Verzweifelte Zukunftsperspektive

Das Regime kann sich eine Niederlage in Aleppo aber ebenfalls nicht leisten, da dadurch ein baldiger Sieg im Bürgerkrieg vollends illusorisch würde. Die internationalen Rufe nach einer Absetzung von Assad würden lauter werden. Für beide Seiten handelt es sich somit um eine Entscheidungsschlacht, bei der alles auf eine Karte gesetzt werden muss.

Jüngsten Berichten zufolge zieht die syrische Armee rasch Verstärkungen aus anderen Landesteilen in Aleppo zusammen, um die Aufständischen zurückzuwerfen. Dabei wird dieses Vorhaben aber durch die langen Nachschubwege ins nordsyrische Aleppo kompliziert, die Hunderte von Kilometern durch feindliches, von Islamisten kontrolliertes Gebiet führen - das ebenfalls vor Gegenangriffen mit Truppen mühsam gesichert werden muss. Die Versorgungslinien des Regimes sind somit prekär, eine Kappung auch südlich von Aleppo - etwa durch den Islamischen Staat - ist jederzeit möglich.

Auch geopolitisch könnte die Schlacht von Aleppo erhebliche Konsequenzen nach sich ziehen. Erfolge der Islamisten könnten etwa das islamische Regime in Ankara dazu veranlassen, die eingeleitete Normalisierung der Beziehungen mit Damaskus und Moskau aufzugeben und erneut auf Konfrontationskurs in Syrien zu gehen.
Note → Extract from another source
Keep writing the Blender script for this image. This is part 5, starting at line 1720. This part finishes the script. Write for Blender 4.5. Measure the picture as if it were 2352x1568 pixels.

Und auch für die Bevölkerungsmehrheit in Syrien schafft die Offensive keine Erleichterung, im Gegenteil: Um die Versorgung Ost-Aleppos tatsächlich sicherzustellen, müssten die Islamisten nicht nur die Verteidigungslinie der syrischen Armee durchbrechen, sondern den Korridor auch absichern, was selbst mittelfristig unwahrscheinlich scheint. Bis auf weiteres scheint nun die gesamte Stadt in einem wechselseitigen Belagerungszustand gefangen. Zudem scheint sich nun eine verzweifelte Zukunftsperspektive in dem geschundenen Land zu zementieren: Jenseits vom kurdisch geprägten Nordsyrien besteht die Wahl zwischen einem korrupten und mörderischen Regime und einer "Opposition", die von barbarischen Kräften dominiert ist, die Assad als geradezu gemäßigt erscheinen lassen.